Affectées par la chaleur de l'eau, les laminaires le sont aussi par l'augmentation des précipitations et des inondations sur le continent, qui déversent de fortes quantités d'eau turbide et douce dans l'océan. "C'est évidemment néfaste pour le développement des algues qui ont besoin de luminosité pour faire leur photosynthèse", remarque Sandrine Derrien-Courtel, chercheuse en écologie benthique au laboratoire CESCI de la station marine de Concarneau (Muséum national d'Histoire naturelle) dans le Finistère.

- Canopée protectrice -

La disparition de ces champs de laminaires risque d'entraîner celle des nombreuses espèces marines qui y nichent, y pondent ou s'y nourrissent. Les laminaires, "c'est comme une forêt, elles forment ce qu'on appelle une canopée. Et il y a beaucoup d'espèces qui vivent dessous. La canopée abrite des trop grandes lumières, mais elle abrite aussi de la houle en cassant les courants", enchaîne M. Davoult, décrivant "des milieux très riches".

Outre des centaines d'espèces de petites algues, les champs de laminaires accueillent ormeaux, homards, roussettes, poulpes, oursins, étoiles de mer, crabes et poissons juvéniles comme le lieu jaune.

"Lorsque l'habitat a disparu, le milieu s'appauvrit: les pêcheurs disent bien que, là où les champs de laminaires ont disparu, ils ne trouvent plus autant de crustacés ou de poissons", décrit Mme Derrien-Courtel.

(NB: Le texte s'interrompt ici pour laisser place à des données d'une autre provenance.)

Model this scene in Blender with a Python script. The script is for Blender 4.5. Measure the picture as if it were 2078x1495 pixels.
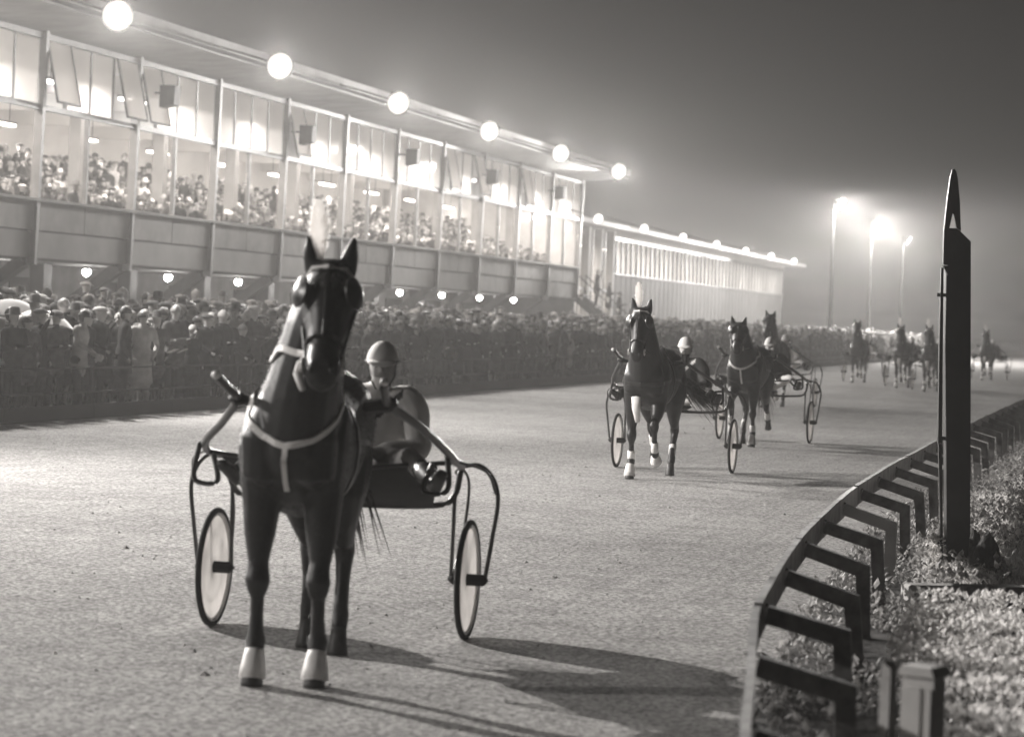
import bpy, bmesh, math, random
import numpy as np
from mathutils import Vector, Matrix, noise as mnoise
random.seed(7); np.random.seed(7)
PI = math.pi; R = math.radians
scene = bpy.context.scene
for o in list(bpy.data.objects): bpy.data.objects.remove(o)
C = scene.collection

# ---------------------------------------------------------------- camera, sky, exposure
CAM_H, F, ROLL = 1.9, 5000.0, math.atan(0.04)          # eye height, focal length in photo pixels (2078 wide)
cam = bpy.data.cameras.new('camera'); cam.sensor_width = 36.0; cam.lens = F / 2078 * 36.0
cam.shift_y = -106.0 / 2078; cam.clip_end = 4000; cam.clip_start = .1
cam.dof.use_dof = True; cam.dof.focus_distance = 23.0; cam.dof.aperture_fstop = 2.6
camo = bpy.data.objects.new('camera', cam); C.objects.link(camo)
camo.location = (0, 0, CAM_H)
camo.rotation_euler = (Matrix.Rotation(PI/2, 3, 'X') @ Matrix.Rotation(ROLL, 3, 'Z')).to_euler()
scene.camera = camo

world = bpy.data.worlds.new('World'); scene.world = world; world.use_nodes = True
wn, wl = world.node_tree.nodes, world.node_tree.links
bgn = wn['Background']; bgn.inputs['Strength'].default_value = 0.0008
skyn = wn.new('ShaderNodeTexSky'); skyn.sky_type = 'NISHITA'; skyn.sun_disc = False
skyn.sun_elevation = R(12); skyn.sun_rotation = R(250)
bw = wn.new('ShaderNodeRGBToBW'); tint = wn.new('ShaderNodeVectorMath'); tint.operation = 'MULTIPLY'
tint.inputs[1].default_value = (1.0, .975, .95)
wl.new(skyn.outputs[0], bw.inputs[0]); wl.new(bw.outputs[0], tint.inputs[0]); wl.new(tint.outputs[0], bgn.inputs['Color'])
scene.view_settings.view_transform = 'Standard'; scene.view_settings.look = 'None'
scene.view_settings.exposure = 0.0; scene.view_settings.gamma = 1.0
scene.cycles.use_denoising = True
scene.cycles.volume_bounces = 0; scene.cycles.max_bounces = 6; scene.cycles.transparent_max_bounces = 24
scene.cycles.sample_clamp_indirect = 4.0; scene.cycles.sample_clamp_direct = 0
scene.cycles.use_light_tree = True; scene.cycles.diffuse_bounces = 2; scene.cycles.glossy_bounces = 2; scene.cycles.caustics_reflective = False; scene.cycles.caustics_refractive = False
scene.cycles.use_adaptive_sampling = True; scene.cycles.adaptive_threshold = .025
LCOL = (1.0, .962, .925)

# light powers
FLOOD_W, GLOW_W, BARE_W, MAST_W, BULB_W, ROOM_W = 13000, 7000, 20, 36000, 75, 800
HAZE = 0.0011

# ---------------------------------------------------------------- geometry of the place
cr, sr = math.cos(ROLL), math.sin(ROLL)
def ray(px, py):
    u, v = px - 1039.0, py - 641.5
    return Vector(((u*cr + v*sr)/F, 1.0, -(v*cr - u*sr)/F))
def on_ground(px, py, z=0.0):                       # where a line of sight meets the level z
    d = ray(px, py); return Vector((0, 0, CAM_H)) + d * ((z - CAM_H) / d.z)
def at(px, py, D): return Vector((0, 0, CAM_H)) + ray(px, py) * D
TH = R(14.9)                                        # the straight runs 14.9 degrees off the view
DV = Vector((math.sin(TH), math.cos(TH), 0)); NV = Vector((math.cos(TH), -math.sin(TH), 0))
def S(p, s, z=0.0): return NV*p + DV*s + Vector((0, 0, z))   # p across the track, s along it
ROT = -TH

# ---------------------------------------------------------------- materials (a black and white print: warm greys)
def grey(v): return (v, v*.98, v*.96, 1)
MATS = {}
def mat(name, v, rough=.7, spec=.3, var=0.0, scale=8.0, bump=0.0, bscale=60.0, v2=None, coat=0.0, detail=6, sheen=0.0, trans=0.0):
    if name in MATS: return MATS[name]
    m = bpy.data.materials.new(name); m.use_nodes = True
    nt = m.node_tree; b = nt.nodes['Principled BSDF']; L = nt.links
    b.inputs['Roughness'].default_value = rough; b.inputs['Specular IOR Level'].default_value = spec
    b.inputs['Base Color'].default_value = grey(v); b.inputs['Coat Weight'].default_value = coat
    b.inputs['Sheen Weight'].default_value = sheen
    if trans: b.inputs['Subsurface Weight'].default_value = 0
    tc = nt.nodes.new('ShaderNodeTexCoord')
    if var or v2 is not None:
        n = nt.nodes.new('ShaderNodeTexNoise'); n.inputs['Scale'].default_value = scale; n.inputs['Detail'].default_value = detail
        r = nt.nodes.new('ShaderNodeValToRGB'); r.color_ramp.elements[0].position = .33; r.color_ramp.elements[1].position = .68
        hi = v2 if v2 is not None else min(1, v*(1+var))
        r.color_ramp.elements[0].color = grey(v*(1-var) if v2 is None else v); r.color_ramp.elements[1].color = grey(hi)
        L.new(tc.outputs['Object'], n.inputs['Vector']); L.new(n.outputs['Fac'], r.inputs['Fac']); L.new(r.outputs['Color'], b.inputs['Base Color'])
    if bump:
        n2 = nt.nodes.new('ShaderNodeTexNoise'); n2.inputs['Scale'].default_value = bscale; n2.inputs['Detail'].default_value = 5
        bp = nt.nodes.new('ShaderNodeBump'); bp.inputs['Strength'].default_value = min(1, bump); bp.inputs['Distance'].default_value = .6/bscale
        L.new(tc.outputs['Object'], n2.inputs['Vector']); L.new(n2.outputs['Fac'], bp.inputs['Height']); L.new(bp.outputs['Normal'], b.inputs['Normal'])
    MATS[name] = m; return m
def emit_mat(name, strength):
    if name in MATS: return MATS[name]
    m = bpy.data.materials.new(name); m.use_nodes = True; b = m.node_tree.nodes['Principled BSDF']
    b.inputs['Base Color'].default_value = grey(.8)
    b.inputs['Emission Color'].default_value = (*LCOL, 1); b.inputs['Emission Strength'].default_value = strength
    MATS[name] = m; return m
def glass_mat(name, frost):
    if name in MATS: return MATS[name]
    m = bpy.data.materials.new(name); m.use_nodes = True; nt = m.node_tree; L = nt.links
    nt.nodes.remove(nt.nodes['Principled BSDF']); out = nt.nodes['Material Output']
    tr = nt.nodes.new('ShaderNodeBsdfTransparent'); tr.inputs[0].default_value = grey(.9)
    gl = nt.nodes.new('ShaderNodeBsdfGlossy'); gl.inputs['Roughness'].default_value = .08; gl.inputs[0].default_value = grey(.9)
    mx = nt.nodes.new('ShaderNodeMixShader'); mx.inputs[0].default_value = .07; L.new(tr.outputs[0], mx.inputs[1]); L.new(gl.outputs[0], mx.inputs[2])
    last = mx
    if frost:
        tl = nt.nodes.new('ShaderNodeBsdfTranslucent'); tl.inputs[0].default_value = grey(.9)
        m2 = nt.nodes.new('ShaderNodeMixShader'); m2.inputs[0].default_value = frost
        L.new(mx.outputs[0], m2.inputs[1]); L.new(tl.outputs[0], m2.inputs[2]); last = m2
    L.new(last.outputs[0], out.inputs['Surface']); MATS[name] = m; return m

def sheet_mat(name, v, tr=.5):                         # thin translucent sheet: celluloid, feather, leaf
    if name in MATS: return MATS[name]
    m = bpy.data.materials.new(name); m.use_nodes = True; nt = m.node_tree; L = nt.links; b = nt.nodes['Principled BSDF']; b.inputs['Base Color'].default_value = grey(v); b.inputs['Roughness'].default_value = .5
    tl = nt.nodes.new('ShaderNodeBsdfTranslucent'); tl.inputs[0].default_value = grey(v); mx = nt.nodes.new('ShaderNodeMixShader'); mx.inputs[0].default_value = tr
    if v < .86:
        tc = nt.nodes.new('ShaderNodeTexCoord'); n = nt.nodes.new('ShaderNodeTexNoise'); n.inputs['Scale'].default_value = 25 if v < .69 or v > .75 else 4; n.inputs['Detail'].default_value = 3
        r = nt.nodes.new('ShaderNodeValToRGB'); r.color_ramp.elements[0].position = .35; r.color_ramp.elements[1].position = .65; k_ = .55 if v < .69 else .15 if v < .75 else .4; r.color_ramp.elements[0].color = grey(v*(1-k_)); r.color_ramp.elements[1].color = grey(min(.92, v*(1+k_)))
        L.new(tc.outputs['Object'], n.inputs['Vector']); L.new(n.outputs['Fac'], r.inputs['Fac']); L.new(r.outputs[0], b.inputs['Base Color']); L.new(r.outputs[0], tl.inputs[0])
    L.new(b.outputs[0], mx.inputs[1]); L.new(tl.outputs[0], mx.inputs[2]); L.new(mx.outputs[0], nt.nodes['Material Output'].inputs['Surface']); MATS[name] = m; return m
def track_mat():
    m = bpy.data.materials.new('track_cinder'); m.use_nodes = True; nt = m.node_tree; L = nt.links; b = nt.nodes['Principled BSDF']
    b.inputs['Roughness'].default_value = .95; b.inputs['Specular IOR Level'].default_value = .12
    tc = nt.nodes.new('ShaderNodeTexCoord')
    def nz(scale, detail, rough=.6, vec=None):
        n = nt.nodes.new('ShaderNodeTexNoise'); n.inputs['Scale'].default_value = scale; n.inputs['Detail'].default_value = detail; n.inputs['Roughness'].default_value = rough
        L.new(vec or tc.outputs['Object'], n.inputs['Vector']); return n
    fine = nz(24, 8, .75); grit = nz(60, 4, .7); broad = nz(.35, 4)
    mp = nt.nodes.new('ShaderNodeMapping'); mp.inputs['Scale'].default_value = (7.0, .16, 1); L.new(tc.outputs['Object'], mp.inputs['Vector'])
    lines = nz(1.0, 4, .6, mp.outputs['Vector']); scuff = nz(3.2, 3, .55)
    mp2 = nt.nodes.new('ShaderNodeMapping'); mp2.inputs['Scale'].default_value = (14.0, .05, 1); mp2.inputs['Rotation'].default_value = (0, 0, .06); L.new(tc.outputs['Object'], mp2.inputs['Vector'])
    ruts = nz(1.0, 2, .5, mp2.outputs['Vector'])
    def ramp(n, a, b_, ca, cb):
        r = nt.nodes.new('ShaderNodeValToRGB'); e = r.color_ramp.elements; e[0].position = a; e[1].position = b_; e[0].color = (ca,)*3+(1,); e[1].color = (cb,)*3+(1,)
        L.new(n.outputs['Fac'], r.inputs['Fac']); return r
    def mul(a, b_):
        x = nt.nodes.new('ShaderNodeMix'); x.data_type = 'RGBA'; x.blend_type = 'MULTIPLY'; x.inputs[0].default_value = 1
        L.new(a.outputs[0] if a.bl_idname != 'ShaderNodeMix' else a.outputs[2], x.inputs[6]); L.new(b_.outputs[0], x.inputs[7]); return x
    base = nt.nodes.new('ShaderNodeRGB'); base.outputs[0].default_value = grey(.42)
    c = mul(base, ramp(fine, .38, .64, .26, 1.5)); c = mul(c, ramp(grit, .3, .7, .6, 1.35)); c = mul(c, ramp(broad, .3, .7, .82, 1.1)); c = mul(c, ramp(lines, .35, .62, .985, 1.01)); c = mul(c, ramp(ruts, .53, .62, 1.0, .90)); c = mul(c, ramp(scuff, .3, .62, .80, 1.08))
    L.new(c.outputs[2], b.inputs['Base Color'])
    h1 = nt.nodes.new('ShaderNodeMath'); h1.operation = 'ADD'; L.new(fine.outputs['Fac'], h1.inputs[0]); L.new(grit.outputs['Fac'], h1.inputs[1])
    h2 = nt.nodes.new('ShaderNodeMath'); h2.operation = 'MULTIPLY_ADD'; h2.inputs[1].default_value = 1.6; L.new(scuff.outputs['Fac'], h2.inputs[0]); L.new(h1.outputs[0], h2.inputs[2]); h1 = h2
    bp = nt.nodes.new('ShaderNodeBump'); bp.inputs['Strength'].default_value = .6; bp.inputs['Distance'].default_value = .025
    L.new(h1.outputs[0], bp.inputs['Height']); L.new(bp.outputs['Normal'], b.inputs['Normal'])
    return m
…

Les pêcheurs sont d'ailleurs les premiers concernés. Dans le Finistère, la récolte des algues fait vivre une trentaine de navires goémoniers, au printemps et en été.

Mais "les saisons ont tendance à être plus courtes", regrette Pascal Treguer, 52 ans, goémonier depuis 14 ans à Lampaul-Ploudalmézeau. "L'algue ne se développe plus autant. Il y a toujours des plants. Mais ils sont beaucoup plus courts en taille".